Pucelle de Romorantin comes from a plot of ungrafted vines planted in 2007, while Provignage comes from a plot of vines that precede phylloxera. We started with Provignage before lunch, because “it has so much finesse and elegance it deserves to be appreciated alone,” Henry says. The very old Romorantin was a small part (a third of a hectare) of a 4 ha plot that Henry purchased in 1998. The plot was not regarded as anything special by the previous owner, who included the grapes with other varieties he sold to the cooperative, and it’s lucky it survived; it would probably have been pulled out but these were among the only vines to survive the great freeze of 1956, so they were left alone.

Charmoise3Are these the oldest vines in France? Henry Marionnet dates this plot of Romorantin from the 1850s.

“The owner proposed to sell the vines to me 15 years ago. I immediately called INAO and asked them to come and take a look at the vines. They couldn’t tell the age, and asked if they could pull out two vines. They dissected them at Montpellier and reckoned they had been planted in the first half of the nineteenth century.” The plot still contains more than three quarters of the original vines; when a vine dies it’s replaced by using marcottage (sticking a branch into the soil until it roots). Curiously for the era in which the vines were planted, they are in tidy, well separated rows. Henry claims these are the oldest vines in France. Provignage has dense flavors, with an impression somewhat reminiscent of white Burgundy with a touch of Chenin Blanc. It is unique.

Other varieties have multiple cuvées. “We’ll compare the normal cuvée­—well, there is nothing normal here—with the ungrafted vines,” Henry says, as we start our tasting. In fact, things rapidly became more complicated as there are three lines: “normal,” Première Vendange, which is made in exactly the same way but has no sulfur used at all in vinification or maturation; and Vinifera, which comes from ungrafted vines. For Gamay, Renaissance is a cuvée that is a two-fer, coming from ungrafted vines and having no sulfur. Jean-Sébastien first made it in 2014. There is also Les Cépages Oubliés, a cuvée from the unusual variety Gamay de Bouze. This is thought to have come from a village near Beaune, around the 18th century. It’s a partial teinturier (the juice has some color) and was banned at one time—“because it made good wine,” Henry says dryly.

The Sauvignon is very good but the Vinifera has an extra level of purity. “The damage that phylloxera did lingers on,” Shakespeare might have said.

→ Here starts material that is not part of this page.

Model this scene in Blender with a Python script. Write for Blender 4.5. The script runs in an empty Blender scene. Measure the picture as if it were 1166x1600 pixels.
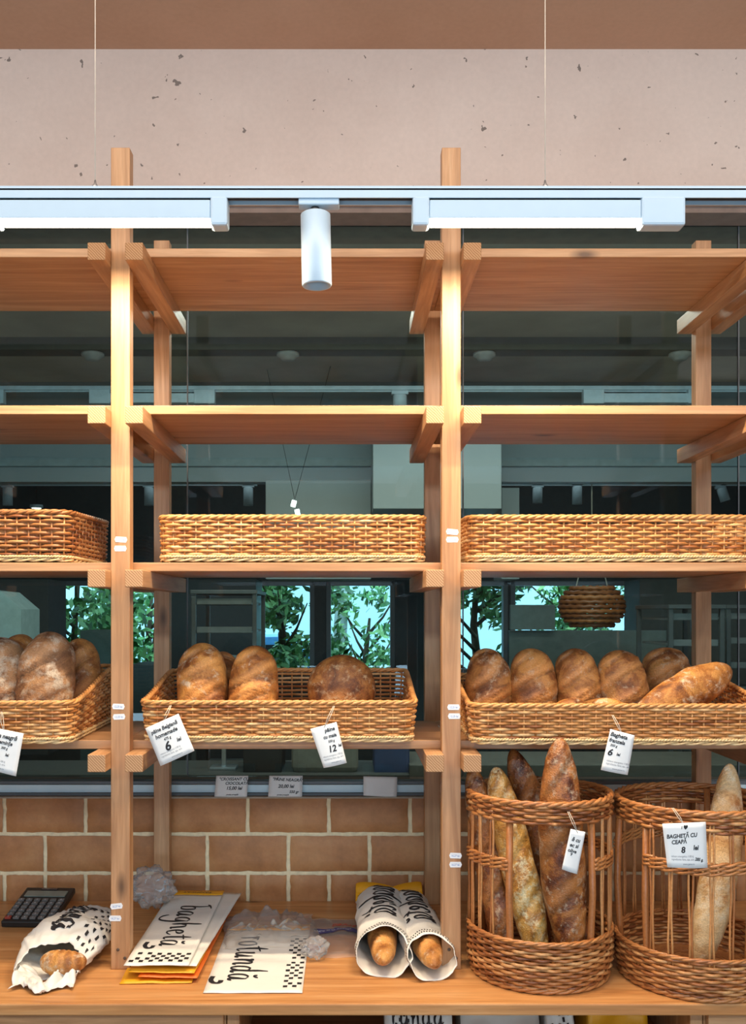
import bpy, bmesh, math, random
from mathutils import Vector, Matrix, Euler, noise
C = bpy.context.scene
COL = C.collection
PI = math.pi
R = math.radians
# ------------------------------------------------------------------ camera, world, light, exposure
CZ, F, VX, VY = 1.68, 1475.0, 543.0, 957.0
def P(px, py, y):            # photo measurement + distance -> place in the room
    return Vector(((px - VX) * y / F, y, CZ - (py - VY) * y / F))
cam = bpy.data.cameras.new('camera'); camo = bpy.data.objects.new('camera', cam); COL.objects.link(camo)
camo.location = (0, 0, CZ); camo.rotation_euler = (PI / 2, 0, 0)
cam.sensor_fit = 'VERTICAL'; cam.sensor_width = 36; cam.sensor_height = 36
cam.lens = F / 1600 * 36
cam.shift_x = (583 - VX) / 1600; cam.shift_y = (VY - 800) / 1600
cam.clip_start = 0.05; cam.clip_end = 200
C.camera = camo
w = bpy.data.worlds.new('daylight'); C.world = w; w.use_nodes = True
w.node_tree.nodes['Background'].inputs[0].default_value = (0.55, 0.86, 1.0, 1)
w.node_tree.nodes['Background'].inputs[1].default_value = 4.2
def area(name, loc, rot, sx, sy, energy, color, spread=180):
    l = bpy.data.lights.new(name, 'AREA'); l.shape = 'RECTANGLE'; l.size = sx; l.size_y = sy
    l.energy = energy; l.color = color; l.spread = R(spread)
    o = bpy.data.objects.new(name, l); COL.objects.link(o); o.location = loc; o.rotation_euler = rot
    return o
# unseen cool fills standing in for shop-front daylight, and the shop's ceiling lamps
area('cool_ceiling_fill', (0.3, -1.2, 3.17), (R(66), 0, 0), 6.4, 0.2, 98, (0.66, 0.84, 1.0))  # added strip fill near the ceiling, no window there
area('low_cool_fill', (0.3, -3.3, 0.74), (R(97), 0, 0), 5.6, 0.8, 100, (0.60, 0.82, 1.0))  # added low fill, placed to brighten the sill cards
area('shop_ceiling_lamps', (0.2, 1.42, 3.47), (R(14), 0, 0), 4.4, 0.5, 62, (1.0, 0.80, 0.62))
area('kitchen_fill', (0.3, 3.92, 2.985), (0, 0, 0), 3.0, 0.4, 50, (1.0, 0.93, 0.82))  # added fill for the kitchen, tucked out of sight behind the top shelf
area('kitchen_rear_fill', (0.3, 6.6, 3.27), (0, 0, 0), 4.0, 0.5, 14, (0.95, 0.97, 1.0))  # added fill that lifts the dark rear kitchen, hidden by the bulkhead
C.view_settings.view_transform = 'Standard'; C.view_settings.look = 'None'
C.view_settings.exposure = 0.0; C.view_settings.gamma = 1; C.view_settings.use_curve_mapping = False

# ------------------------------------------------------------------ materials
def s2l(c):
    return tuple(((x / 255) / 12.92 if x / 255 <= 0.04045 else ((x / 255 + 0.055) / 1.055) ** 2.4) for x in c)
class NT:
    def __init__(s, name):
        s.m = bpy.data.materials.new(name); s.m.use_nodes = True
        s.n = s.m.node_tree.nodes; s.l = s.m.node_tree.links
        s.b = s.n['Principled BSDF']; s.out = s.n['Material Output']
    def new(s, t, **k):
        x = s.n.new(t)
        for a, v in k.items(): setattr(x, a, v)
        return x
    def link(s, a, b): s.l.new(a, b)
    def coord(s, scale=(1, 1, 1), rnd=True, kind='Object'):
        tc = s.new('ShaderNodeTexCoord'); mp = s.new('ShaderNodeMapping')
        mp.inputs['Scale'].default_value = scale
        s.link(tc.outputs[kind], mp.inputs[0])
        if rnd:
            oi = s.new('ShaderNodeObjectInfo'); ml = s.new('ShaderNodeMath', operation='MULTIPLY'); ml.inputs[1].default_value = 37.0
            s.link(oi.outputs['Random'], ml.inputs[0]); s.link(ml.outputs[0], mp.inputs['Location'])
        return mp.outputs[0]
    def noise(s, vec, scale, detail=4, rough=.55, dist=0):
        x = s.new('ShaderNodeTexNoise'); x.inputs['Scale'].default_value = scale; x.inputs['Detail'].default_value = detail
        x.inputs['Roughness'].default_value = rough; x.inputs['Distortion'].default_value = dist
        s.link(vec, x.inputs['Vector']); return x.outputs['Fac']
    def ramp(s, fac, stops):
        x = s.new('ShaderNodeValToRGB'); e = x.color_ramp.elements
        while len(e) < len(stops): e.new(.5)
        for i, (p, c) in enumerate(stops):
            e[i].position = p; e[i].color = (c[0], c[1], c[2], 1) if len(c) == 3 else c
        s.link(fac, x.inputs[0]); return x.outputs[0]
    def mix(s, fac, a, b, mode='MIX'):
        x = s.new('ShaderNodeMix', data_type='RGBA', blend_type=mode)
        for i, v in ((0, fac), (6, a), (7, b)):
            if hasattr(v, 'links'): s.link(v, x.inputs[i])
            elif isinstance(v, (int, float)): x.inputs[i].default_value = v
            else: x.inputs[i].default_value = (v[0], v[1], v[2], 1)
        return x.outputs[2]
    def bump(s, h, strength=.3, dist=.002):
        x = s.new('ShaderNodeBump'); x.inputs['Strength'].default_value = strength; x.inputs['Distance'].default_value = dist
        s.link(h, x.inputs['Height']); s.link(x.outputs[0], s.b.inputs['Normal'])
    def base(s, c):
        if hasattr(c, 'links'): s.link(c, s.b.inputs['Base Color'])
        else: s.b.inputs['Base Color'].default_value = (c[0], c[1], c[2], 1)
def plain(name, col, rough=.5, metal=0, var=.12, scale=20):
    t = NT(name); v = t.coord(rnd=False); n = t.noise(v, scale)
    t.base(t.ramp(n, [(.3, tuple(x * (1 - var) for x in col)), (.7, tuple(min(1, x * (1 + var)) for x in col))]))
    t.b.inputs['Roughness'].default_value = rough; t.b.inputs['Metallic'].default_value = metal
    return t.m
def wood(name, axis, dark, mid, light, knots=True):
    t = NT(name)
    sc = [26, 26, 26]; sc[axis] = 1.6
    v = t.coord(tuple(sc)); v2 = t.coord(tuple(x * 5 for x in sc))
    vk = t.coord(tuple(7 if i != axis else 2.6 for i in range(3)))
    n1 = t.noise(v, 1.0, 5, .6, 1.2); n2 = t.noise(v2, 1.0, 3)
    c = t.ramp(n1, [(.28, dark), (.5, mid), (.72, light)])
    c = t.mix(.35, c, t.ramp(n2, [(.3, (.5, .5, .5)), (.7, (1, 1, 1))]), 'MULTIPLY')
    if knots:
        vo = t.new('ShaderNodeTexVoronoi'); vo.inputs['Scale'].default_value = 1.0; t.link(vk, vo.inputs['Vector'])
        k = t.ramp(vo.outputs['Distance'], [(.03, (1, 1, 1)), (.12, (0, 0, 0))])
        c = t.mix(k, c, tuple(x * .35 for x in dark))
    t.base(c); t.b.inputs['Roughness'].default_value = .42
    t.bump(n2, .12, .001)
    return t.m
WD, WM, WL = (.38, .178, .070), (.52, .272, .122), (.64, .365, .185)
W = [wood('pine_wood_%s' % 'xyz'[a], a, WD, WM, WL) for a in range(3)]
WORK = wood('worktop_wood', 0, (.42, .17, .05), (.58, .27, .09), (.70, .37, .15))
ENDG = NT('pine_end_grain')
_v = ENDG.coord((1, 1, 1)); _w = ENDG.new('ShaderNodeTexWave', wave_type='RINGS', rings_direction='Y')
_w.inputs['Scale'].default_value = 60; _w.inputs['Distortion'].default_value = 2.5; _w.inputs['Detail'].default_value = 3
ENDG.link(_v, _w.inputs['Vector'])
ENDG.base(ENDG.ramp(_w.outputs['Fac'], [(.2, (.34, .17, .075)), (.8, (.56, .33, .17))])); ENDG.b.inputs['Roughness'].default_value = .7
ENDG = ENDG.m
def wicker(name, stops):
    t = NT(name); a = t.new('ShaderNodeAttribute', attribute_name='tone')
    c = t.ramp(a.outputs['Fac'], stops)
    n = t.noise(t.coord((1, 1, 1), rnd=False), 160, 3)
    c = t.mix(.5, c, t.ramp(n, [(.3, (.55, .5, .45)), (.65, (1, 1, 1))]), 'MULTIPLY')
    t.base(c); t.b.inputs['Roughness'].default_value = .33; t.bump(n, .25, .001)
    return t.m
WICK = wicker('wicker_golden', [(0, (.34, .11, .028)), (.3, (.56, .22, .06)), (.65, (.74, .36, .12)), (1, (.85, .54, .25))])
WICKR = wicker('wicker_reddish', [(0, (.20, .062, .02)), (.35, (.38, .13, .038)), (.7, (.58, .25, .08)), (1, (.72, .38, .15))])
FOOTM = wicker('wicker_pale_foot', [(0, (.52, .30, .11)), (.5, (.74, .48, .21)), (1, (.88, .66, .36))])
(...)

When you taste the Gamay, you think, this is very good, it puts most Beaujolais to shame, then when you taste Première Vendange, you think, this goes a step further, and then Renaissance pushes that back, Each wine successively becomes more subtle and complex. “This is a pure wine, no sulfur, no rootstock,” Henry says when we reach Renaissance. Gamay is the heart of the domain: “here you drink Gamay and you eat Gamay,” Henry comments as we finish lunch with a fruit tart made from Gamay with a sauce made from Gamay de Bouze.

As if all this was not enough, the Marionnets are presently involved in a project to recreate the vineyards at Chambord, the great chateau built by Francoise Ier, who is supposed to have brought the variety Romorantin (from Beaune) to the region in 1517 when he built the chateau. A new vineyard has been planted about 1 km away from Chambord, 14 ha altogether, including Romorantin, Pinot Noir, Pineau, and Sauvignon Blanc, in an attempt to recreate the varietal mix of the original vineyards. Of course, the vines are ungrafted. The name of the wine is undecided, as the authorities will not allow it to be called after Chateau Chambord—”it’s crazy,” says Henry, “but that’s France.”

Chambord

The fist vintage at Chateau Chambord (although not under that name) will be 2019.

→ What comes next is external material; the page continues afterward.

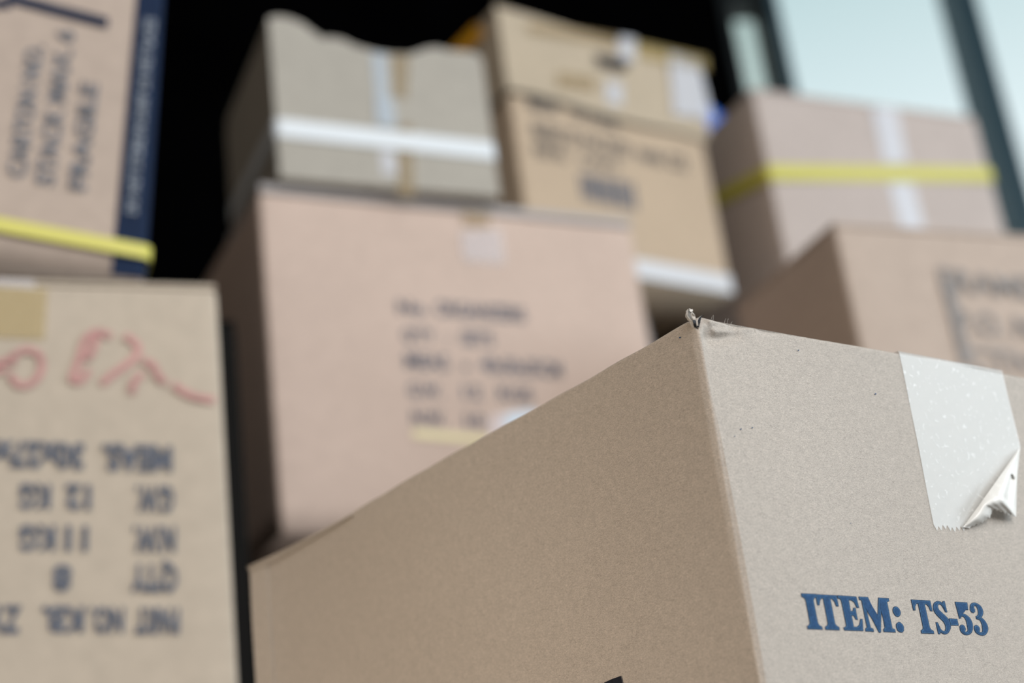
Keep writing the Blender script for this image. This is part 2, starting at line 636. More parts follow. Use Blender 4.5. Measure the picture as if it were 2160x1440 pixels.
def fg_rim(x, y, z, fc):
    """crushed top rim round the near corner"""
    k = max(0.0, min(1.0, (z - (FGH - 0.014)) / 0.014))
    if k <= 0: return 0.0
    dz = 0.0
    d = math.hypot(x, y)
    dz -= 0.0042 * math.exp(-(d / 0.0022) ** 2)                    # notch where the paper tore
    if y < 0.003 and x > 0.002:
        dz += 0.0016 * math.exp(-((x - 0.0055) / 0.0038) ** 2)     # lip that stands up
        dz += 0.0002 * math.sin(x * 520) * math.exp(-x / 0.03)
    if x < 0.003:
        dz += 0.0009 * math.sin(min(1, y / 0.31) * math.pi)        # long edge bows upward
        dz += 0.00015 * math.sin(y * 190)
    if y < 0.003:
        dz += 0.0010 * math.sin(min(1, x / 0.36) * math.pi)
    return dz * k


fg.body(M['kraft'], r=0.0011, bulge=0.0012, n=(250, 130, 190), disp=fg_disp, rim=fg_rim)
# top flaps lie under the rim
for k in (0, 1):
    y0, y1 = ((0.004, fg.D / 2 - 0.001), (fg.D / 2 + 0.001, fg.D - 0.004))[k]
    v, f = box_verts(0.004, fg.W - 0.004, y0, y1, FGH - 0.0010, FGH + 0.0008)
    fg.part('top_flap', v, f, M['kraft'])


# glued joint along the far upright edge, its tip standing proud of the rim
Dq = fg.D
v = []
for zz in [FGH - 0.0030 - (FGH - 0.004) * (k / 20) for k in range(21)]:
    b = fg_disp(0, Dq - 0.006, min(zz, FGH - 0.003), 'left') + 0.0004
    b2 = fg_disp(0, Dq - 0.013, min(zz, FGH - 0.003), 'left') + 0.0004
    v += [(-b2 - 0.0004, Dq - 0.013, zz), (-b - 0.0016, Dq + 0.0008, zz), (-b - 0.0008, Dq + 0.0014, zz), (-b2 + 0.0002, Dq - 0.013, zz)]
f = [tuple(range(4)), tuple(range(80, 84))]
for k in range(20):
    for q in range(4): f.append((4 * k + q, 4 * k + (q + 1) % 4, 4 * k + 4 + (q + 1) % 4, 4 * k + 4 + q))
fg.part('joint_flap', v, f, M['kraft'])
# lip of the top flap showing along the far end of the shaded side
v, f = [], []
for k in range(13):
    yy = Dq + 0.0022 - 0.090 * k / 12
    hh = 0.0030 * (1 - k / 12) + 0.0004
    bx = fg_disp(0, min(yy, Dq - 0.003), FGH - 0.002, 'left') + 0.0004
    zt2 = FGH + 0.0004 - 0.0022 * k / 12 + 0.0009 * math.sin(min(1, max(0, yy) / 0.31) * math.pi)
    v += [(-bx - 0.0006 - 0.0012 * (1 - k / 12), yy, zt2), (-bx - 0.0004, yy, zt2 - hh), (0.002, yy, zt2 - hh), (0.002, yy, zt2)]
f = [(0, 1, 2, 3), (48, 49, 50, 51)]
for k in range(12):
    for q in range(4): f.append((4 * k + q, 4 * k + (q + 1) % 4, 4 * k + 4 + (q + 1) % 4, 4 * k + 4 + q))
fg.part('flap_lip', v, f, M['kraft'])


# torn corner: curled plies of paper
def curl(vs, fs, pts, wd, th=0.0004):
    path = smooth_path(pts, 5)
    n0 = len(vs)
    rnd = random.Random(len(vs) + 3)
    for i, p in enumerate(path):
        t = i / (len(path) - 1)
        ww = wd * (1 - 0.55 * t) * (0.85 + 0.3 * rnd.random())
        a = Vector(p)
        side = (Vector((0.62, -0.78, 0)) * (1 - t) + Vector((0.9, -0.2, 0.35)) * t).normalized()
        nrm = Vector((0.55, 0.75, 0.3)).normalized()
        for s_, o_ in ((-1, -1), (1, -1), (1, 1), (-1, 1)):
            vs.append(a + side * ww * s_ * 0.5 + nrm * th * o_)
    for i in range(len(path) - 1):
        for q in range(4):
            k, l = n0 + i * 4, n0 + (i + 1) * 4
            fs.append((k + q, k + (q + 1) % 4, l + (q + 1) % 4, l + q))
    fs.append(tuple(n0 + i for i in range(4)))
    fs.append(tuple(len(vs) - 4 + i for i in range(4)))


def loc(px, py, dd=0.0):
    """spot at the near corner of the front carton, in its own frame"""
    return tuple(fg.inv @ at(px, py, FG_D + dd))


vs, fs = [], []
curl(vs, fs, [loc(1468, 690), loc(1461, 678, .0005), loc(1452, 667, .001), loc(1451, 659, .001), loc(1456, 653, .0), loc(1459, 657, -.001)], 0.0022)
curl(vs, fs, [loc(1471, 686), loc(1465, 674, -.0005), loc(1460, 664, -.0005), loc(1459, 658, -.0005)], 0.0012)
curl(vs, fs, [loc(1450, 663), loc(1449, 656), loc(1453, 651), loc(1457, 654)], 0.0007)
curl(vs, fs, [loc(1466, 672), loc(1464, 664, -.0008), loc(1461, 660, -.0008)], 0.0006)
curl(vs, fs, [loc(1467, 683), loc(1458, 672, .0008), loc(1454, 661, .0012), loc(1458, 655, .0012)], 0.0006)
curl(vs, fs, [loc(1462, 680), loc(1453, 671, .0), loc(1448, 661, .0), loc(1451, 654, .0)], 0.0005)
curl(vs, fs, [loc(1471, 687, -.001), loc(1470, 676, -.001), loc(1476, 668, -.001), loc(1484, 663, -.0008)], 0.0006)
fg.part('torn_paper', vs, fs, M['torn'], label='pale curled ply standing up from the torn corner')
vs, fs = [], []
curl(vs, fs, [loc(1470, 690), loc(1466, 681, -.001), loc(1463, 675, -.001)], 0.0016)
curl(vs, fs, [loc(1471, 684, -.0008), loc(1477, 670, -.0005), loc(1485, 664, -.0003)], 0.0013)
curl(vs, fs, [loc(1471, 689, -.0009), loc(1474, 680, -.0009), loc(1478, 668, -.0006)], 0.0012)
fg.part('torn_ply', vs, fs, M['torn_dark'], label='dark broken edge inside the torn corner')
vs, fs = [], []
rnd = random.Random(5)
for px, py in ((1504, 662), (1528, 669), (1534, 669), (1594, 688), (1500, 661), (1541, 672), (1449, 659), (1460, 652)):
    a, b = rnd.uniform(-5, 5), rnd.uniform(5, 9)
    py += 11
    pts = [loc(px, py + 2), loc(px + a * .4, py - b * .5), loc(px + a, py - b)]
    n0 = len(vs)
    for p in pts:
        p = Vector(p)
        for k in range(3):
            an = k * 2.1
            vs.append(p + Vector((math.cos(an), math.sin(an), 0)) * 0.00006)
    for i in range(2):
        for q in range(3):
            fs.append((n0 + i * 3 + q, n0 + i * 3 + (q + 1) % 3, n0 + i * 3 + 3 + (q + 1) % 3, n0 + i * 3 + 3 + q))
fr = fg.part('paper_fibres', vs, fs, M['torn'])

# --- lettering ITEM: TS-53 : condensed bold slab-serif glyphs, height 1
def arc_stroke(pts, widths, n=8):
    p = smooth_path([(x, y, w_) for (x, y), w_ in zip(pts, widths)], n)
    l, r_ = [], []
    for i, (x, y, w_) in enumerate(p):
        a, b = p[max(i - 1, 0)], p[min(i + 1, len(p) - 1)]
        tx, ty = b[0] - a[0], b[1] - a[1]
        g = math.hypot(tx, ty) or 1
        nx, ny = -ty / g, tx / g
        l.append((x + nx * w_ / 2, y + ny * w_ / 2))
        r_.append((x - nx * w_ / 2, y - ny * w_ / 2))
    return ('strip', l, r_)


def disc(cx_, cy_, rx, ry, n=20):
    return [(cx_ + rx * math.cos(2 * math.pi * i / n), cy_ + ry * math.sin(2 * math.pi * i / n)) for i in range(n)]


def serif_stem(x, w_, y0=0.0, y1=1.0, s0=0.09, s1=0.09):
    """upright with bracketed serifs at both ends"""
    p = []
    if s0: p += [(x - s0, y0), (x + w_ + s0, y0), (x + w_ + s0, y0 + .07), (x + w_ + .03, y0 + .11), (x + w_, y0 + .18)]
    else: p += [(x, y0), (x + w_, y0)]
    if s1: p += [(x + w_, y1 - .18), (x + w_ + .03, y1 - .11), (x + w_ + s1, y1 - .07), (x + w_ + s1, y1), (x - s1, y1), (x - s1, y1 - .07), (x - .03, y1 - .11), (x, y1 - .18)]
    else: p += [(x + w_, y1), (x, y1)]
    if s0: p += [(x, y0 + .18), (x - .03, y0 + .11), (x - s0, y0 + .07)]
    return p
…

When I mentioned to the sommelier at my hotel that I had visited Henry Marionnet, he said that the wines were good but rather expensive. That they are: but how often do you get to drink wines from 150-year-old vines, or for that matter from ungrafted vines in Europe? They are worth trying, and the comparison between vines on rootstocks and franc de pied (what the French call vines on their own roots) is fascinating.